The place beyond the pines
Since “Blue Valentine” Derek Cianfrance has paired up with Ryan Gosling again this time with the ambition of achieving “his” epic crime movie. Because who better to delve into this genre with than the hero of “Drive,” currently enjoying leading-man status?
The idea for “The place beyond the pines” was clever–the film, much less.
Stilted by excessive determination Cianfrance delivers an imitative film that’s full of clichés and unnecessary lengths. Divided into three distinct parts, the screenwriting piles up unrealistic ellipses.
As it were, the biggest concern with this independent thriller is time itself and its effects (a regular Cianfrance leitmotif first noticeable in “Blue Valentine”).
While the story takes place in three acts over a fifteen year-period, the entire movie seems frozen, as if everything was happening in under two weeks. Characters have little or no arc. One can easily understand what could’ve motivated the director, except that instead of making one good film, in fact, he’s made three failed ones.
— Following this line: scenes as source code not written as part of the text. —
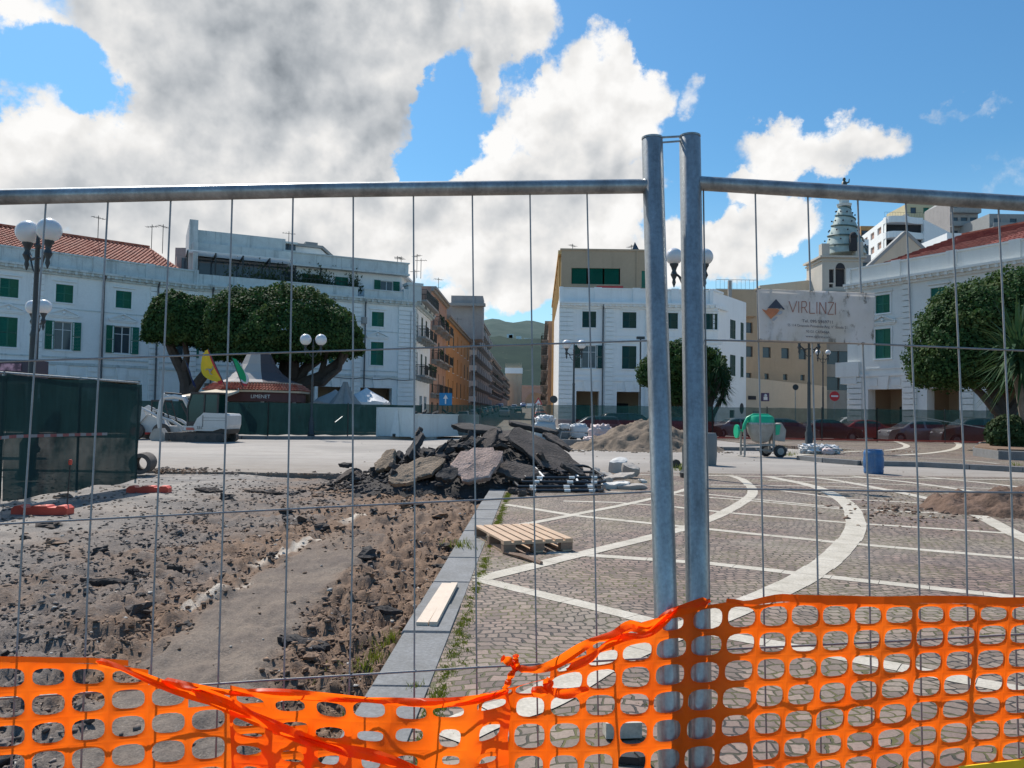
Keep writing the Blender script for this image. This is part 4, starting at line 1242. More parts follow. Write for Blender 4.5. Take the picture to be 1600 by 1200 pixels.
# attic
xa0 = tpx(PB, QB, 462)
def attic():
    zt0, zt1 = 12.05, 14.55
    M_a = MBm @ Matrix.Translation((xa0, 1.3, 0)); La = LB-xa0-1.0
    xs = [tpx(PB, QB, p)-xa0 for p in (494, 536, 608)]
    ops = [(xs[0]-.6, xs[0]+.6, 12.4, 14.0), (xs[1]-.6, xs[1]+.6, 12.4, 14.0), (xs[2]-.62, xs[2]+.62, 12.45, 14.0)]
    mb = MB(); mb.T = M_a; wall(mb, La, zt0, zt1, ops); B_.part('attic_wall', mb, M_white2)
    window(B_, M_a, xs[0], 12.4, 1.2, 1.6, 'half'); window(B_, M_a, xs[1], 12.4, 1.2, 1.6, 'closed'); window(B_, M_a, xs[2], 12.45, 1.24, 1.55, 'open')
    mb = MB(); mb.T = M_a
    mb.bx(-.5, La+.6, -.75, .3, zt1, zt1+.18); mb.bx(-.4, La+.5, -.6, -.35, zt1+.18, zt1+1.15); mb.bx(-.5, La+.6, -.7, -.3, zt1+1.15, zt1+1.25)
    mb.bx(La+.25, La+.5, -.35, 9, zt1+.18, zt1+1.15)
    B_.part('attic_parapet', mb, M_trim)
    # street-side attic wall
    c0 = M_a @ Vector((La, 0, 0)); c1 = (c0.x+SD[0]*9.2, c0.y+SD[1]*9.2)
    Ms, Ls = seg_frame((c0.x, c0.y), c1)
    mb = MB(); mb.T = Ms; wall(mb, Ls, zt0, zt1, [(1.6, 2.6, 12.4, 14.2), (4.5, 5.5, 12.4, 14.2), (7.2, 8.0, 12.4, 14.2)]); mb.bx(-.3, Ls+.3, -.5, .2, zt1+.003, zt1+.18); B_.part('attic_wall', mb, M_white2)
    for x in (2.1, 5.0, 7.6): window(B_, Ms, x, 12.4, 1.0 if x < 7 else .8, 1.8, 'closed', M_greend)
    shell(B_, [tuple((M_a @ Vector((0,0,0)))[:2]), (c0.x, c0.y), c1, (c1[0]-9, c1[1])], zt0, zt1+.19, M_white2, 'attic_wall', skip=(0, 1))
    # balcony parapet on the cornice
    mb = MB(); mb.T = MBm
    for a, b2, h in ((xa0-1.4, tpx(PB,QB,556), .75), (tpx(PB,QB,566), tpx(PB,QB,634), .7)):
        mb.bx(a, b2, -.25, -.05, 12.053, 12.05+h); mb.bx(a-.1, b2+.1, -.32, .02, 12.05+h, 12.15+h)
    xp = tpx(PB, QB, 646); mb.bx(xp-.75, xp+.55, -.4, .9, 12.053, 13.5); mb.bx(xp-.9, xp+.7, -.5, 1.0, 13.5, 13.75); mb.bx(xp-1.2, xp-.75, -.35, .3, 12.053, 13.1)
    B_.part('terrace_parapet', mb, M_trim)
    mb = MB(); mb.T = MBm; railing(mb, tpx(PB,QB,556), .45, xa0-1.4, -.2, z=12.9, step=.4); B_.part('railing', mb, M_rail)
    # air conditioner
    mb = MB(); mb.T = MBm; xc = tpx(PB, QB, 583)
    B_.part('air_conditioner', (lambda q: (q.bx(xc-.85-.35, xc-.85+.1, -.42, -.08, 9.6, 10.2), q)[1])(mb), M_slab)
    for px_ in (630, 636, 662, 669): 
        x_ = tpx(PB, QB, min(px_, 655)); p = offB(x_+(px_-655)*.06 if px_ > 655 else x_, 2.5, zt1+.2); antenna(B_, p.x, p.y, p.z, 2.0+.2*(px_ % 3), px_)
attic()
mb = MB(); mb.T = MBm; xq = tpx(PB, QB, 480)
mb.tube([(xq+(LB-xq)*i/20, -.2, 4.62-.10*math.sin(math.pi*((i % 5)/5))) for i in range(21)], .03, 5); mb.tube([(tpx(PB,QB,640), -.18, 4.6), (tpx(PB,QB,640), -.18, 11.0)], .02, 5); B_.part('cable', mb, M_rail)
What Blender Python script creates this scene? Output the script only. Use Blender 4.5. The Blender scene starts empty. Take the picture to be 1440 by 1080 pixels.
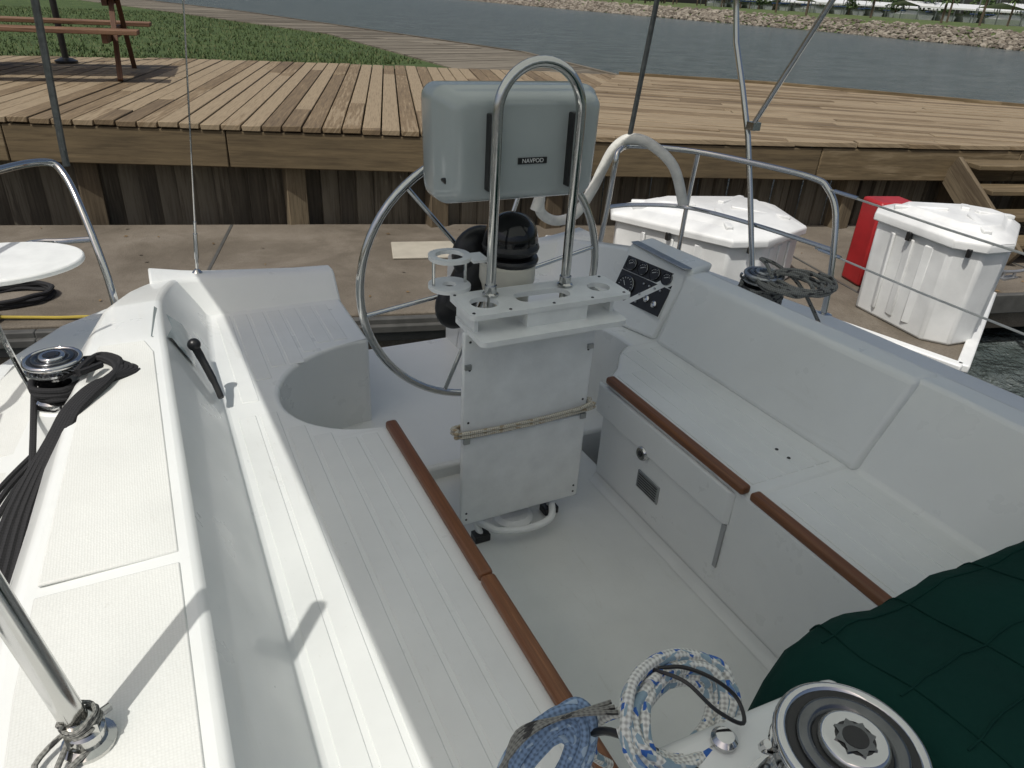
import bpy, math, random
from mathutils import Vector, Matrix, noise
random.seed(7)
S=bpy.context.scene
COL=S.collection
# ------------------------------------------------------------ builder
class B:
    def __init__(s): s.v=[];s.f=[];s.m=[];s.uv=[];s.t=[]
    def add(s,verts,faces,mat=0,uvs=None,tint=None):
        o=len(s.v); s.v+= [tuple(v) for v in verts]
        t=random.random() if tint is None else tint
        for i,f in enumerate(faces):
            s.f.append([o+k for k in f]); s.m.append(mat); s.t.append(t)
            s.uv.append(uvs[i] if uvs else None)
    def box(s,x0,x1,y0,y1,z0,z1,mat=0,rot=0,piv=None):
        v=[(x,y,z) for z in (z0,z1) for x,y in ((x0,y0),(x1,y0),(x1,y1),(x0,y1))]
        if rot:
            c=piv or ((x0+x1)/2,(y0+y1)/2); cr,sr=math.cos(rot),math.sin(rot)
            v=[(c[0]+(x-c[0])*cr-(y-c[1])*sr,c[1]+(x-c[0])*sr+(y-c[1])*cr,z) for x,y,z in v]
        s.add(v,[(3,2,1,0),(4,5,6,7),(0,1,5,4),(1,2,6,5),(2,3,7,6),(3,0,4,7)],mat)
    def prism(s,poly,z0,z1,mat=0,poly2=None,uvf=None):
        n=len(poly); q=poly2 or poly
        v=[(p[0],p[1],z0) for p in poly]+[(p[0],p[1],z1) for p in q]
        f=[tuple(range(n-1,-1,-1)),tuple(range(n,2*n))]+[(i,(i+1)%n,n+(i+1)%n,n+i) for i in range(n)]
        uv=None
        if uvf: uv=[[uvf(v[k]) for k in ff] for ff in f]
        s.add(v,f,mat,uv)
    def beam(s,a,b,w,h,mat=0,up=(0,0,1)):
        a=Vector(a);b=Vector(b);d=(b-a);L=d.length;d.normalize();u=Vector(up)
        if abs(d.dot(u))>.98:u=Vector((1,0,0))
        sd=d.cross(u).normalized();u=sd.cross(d)
        v=[]
        for e,p in enumerate((a,b)):
            for i,j in ((-1,-1),(1,-1),(1,1),(-1,1)): v.append(p+sd*i*w/2+u*j*h/2)
        f=[(3,2,1,0),(4,5,6,7),(0,1,5,4),(1,2,6,5),(2,3,7,6),(3,0,4,7)]
        per=[0,w,w+h,2*w+h,2*w+2*h]
        uvs=[]
        for ff in f:
            if ff in ((3,2,1,0),(4,5,6,7)): uvs.append([([0,w,w,0][k%4]*.1+a.x,[0,0,h,h][k%4]+a.y) for k in ff])
            else:
                ks=[k%4 for k in ff]; wrap=(0 in ks and 3 in ks)
                uvs.append([(L*(k>=4)+a.x*3.7, (per[4] if (wrap and k%4==0) else per[k%4])+a.y*2.3) for k in ff])
        s.add(v,f,mat,uvs)
    def tube(s,pts,r,mat=0,seg=10,smooth=0,closed=False,cap=True):
        P=[Vector(p) for p in pts]
        if smooth:
            Q=[];n=len(P)
            rng=range(n) if closed else range(n-1)
            for i in rng:
                if closed: p0,p1,p2,p3=P[i-1],P[i],P[(i+1)%n],P[(i+2)%n]
                else: p0=P[max(i-1,0)];p1=P[i];p2=P[i+1];p3=P[min(i+2,n-1)]
                for k in range(smooth):
                    t=k/smooth
                    Q.append(.5*((2*p1)+(p2-p0)*t+(2*p0-5*p1+4*p2-p3)*t*t+(3*p1-p0-3*p2+p3)*t**3))
            if not closed:Q.append(P[-1])
            P=Q
        n=len(P); v=[];L=0;Ls=[]
        N=None
        for i in range(n):
            if closed: T=(P[(i+1)%n]-P[i-1])
            else: T=P[min(i+1,n-1)]-P[max(i-1,0)]
            if T.length<1e-9:T=Vector((0,0,1))
            T.normalize()
            if N is None:
                a=Vector((0,0,1)) if abs(T.z)<.9 else Vector((1,0,0))
                N=T.cross(a).normalized()
            else:
                N=(N-T*N.dot(T))
                N.normalize()
            Bn=T.cross(N)
            rr=r[i*(len(r)-1)//max(n-1,1)] if isinstance(r,(list,tuple)) else r
            for k in range(seg):
                A=2*math.pi*k/seg
                v.append(P[i]+(N*math.cos(A)+Bn*math.sin(A))*rr)
            Ls.append(L); L+=(P[(i+1)%n]-P[i]).length
        f=[];uv=[]
        for i in range(n if closed else n-1):
            j=(i+1)%n; l1=Ls[i]; l2=Ls[j] if j>i else L
            for k in range(seg):
                k2=(k+1)%seg
                f.append((i*seg+k,j*seg+k,j*seg+k2,i*seg+k2)[::-1])
                uv.append([(l1,(k+1)/seg),(l2,(k+1)/seg),(l2,k/seg),(l1,k/seg)])
        if cap and not closed:
            f.append(tuple(range(seg)));uv.append([(0,0)]*seg)
            f.append(tuple((n-1)*seg+k for k in range(seg-1,-1,-1)));uv.append([(0,0)]*seg)
        s.add(v,f,mat,uv)
    def lathe(s,c,prof,mat=0,seg=32,ax=(0,0,1)):
        M=Vector(ax).to_track_quat('Z','Y').to_matrix(); c=Vector(c)
        v=[];n=len(prof)
        for r,z in prof:
            for k in range(seg):
                A=2*math.pi*k/seg
                v.append(c+M@Vector((r*math.cos(A),r*math.sin(A),z)))
        f=[(i*seg+k,i*seg+(k+1)%seg,(i+1)*seg+(k+1)%seg,(i+1)*seg+k) for i in range(n-1) for k in range(seg)]
        f.append(tuple(range(seg-1,-1,-1)));f.append(tuple((n-1)*seg+k for k in range(seg)))
        s.add(v,f,mat)
    def loft(s,rings,mat=0,close=False,caps=False):
        m=len(rings[0]);v=[p for r in rings for p in r]
        f=[]
        for i in range(len(rings)-1):
            for k in range(m if close else m-1):
                k2=(k+1)%m
                f.append((i*m+k,i*m+k2,(i+1)*m+k2,(i+1)*m+k))
        if caps:
            f.append(tuple(range(m-1,-1,-1)));f.append(tuple((len(rings)-1)*m+k for k in range(m)))
        s.add(v,f,mat)
    def ball(s,c,r,mat=0,seg=20,rings=12,sc=(1,1,1)):
        v=[];c=Vector(c)
        for i in range(rings+1):
            a=math.pi*i/rings
            for k in range(seg):
                b=2*math.pi*k/seg
                v.append((c.x+sc[0]*r*math.sin(a)*math.cos(b),c.y+sc[1]*r*math.sin(a)*math.sin(b),c.z-sc[2]*r*math.cos(a)))
        f=[(i*seg+k,i*seg+(k+1)%seg,(i+1)*seg+(k+1)%seg,(i+1)*seg+k) for i in range(rings) for k in range(seg)]
        s.add(v,f,mat)
    def obj(s,name,mats,parent=None,bevel=0,seg=2,smooth=35,recalc=True,ang=30):
        me=bpy.data.meshes.new(name); me.from_pydata(s.v,[],s.f)
        for m in mats: me.materials.append(m)
        for i,p in enumerate(me.polygons): p.material_index=s.m[i]
        me.uv_layers.new(name="UVMap"); me.color_attributes.new("tint",'FLOAT_COLOR','CORNER')
        uvf=[];cf=[]
        for i,f in enumerate(s.f):
            u=s.uv[i]
            for j in range(len(f)):
                uvf+= [u[j][0],u[j][1]] if u else [0.0,0.0]
                cf+=[s.t[i],s.t[i],s.t[i],1.0]
        me.uv_layers["UVMap"].uv.foreach_set("vector",uvf)
        me.color_attributes["tint"].data.foreach_set("color",cf)
        if recalc:
            import bmesh
            bm=bmesh.new();bm.from_mesh(me)
            bmesh.ops.recalc_face_normals(bm,faces=bm.faces); bm.to_mesh(me);bm.free()
        if smooth:
            me.shade_smooth()
            try: me.set_sharp_from_angle(angle=math.radians(smooth))
            except Exception: pass
        o=bpy.data.objects.new(name,me);COL.objects.link(o)
        if bevel:
            b=o.modifiers.new("b",'BEVEL');b.width=bevel;b.segments=seg;b.limit_method='ANGLE';b.angle_limit=math.radians(ang);b.use_clamp_overlap=False
        if parent:o.parent=parent
        return o
def empty(n,loc=(0,0,0)):
    e=bpy.data.objects.new(n,None);COL.objects.link(e);return e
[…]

And yet, there was potential in this puzzle of a screenplay and the host of talented actors (Liotta, Gosling, Cooper, Mendes) attached to it. Except that most of them illustrate the story rather than deepen it. It would have been wiser to grab just one end of the yarn and spin it until the end. Sure, you could say that cinema is in fact synonymous with the art of the ellipse but this is too heavy-handed an approach.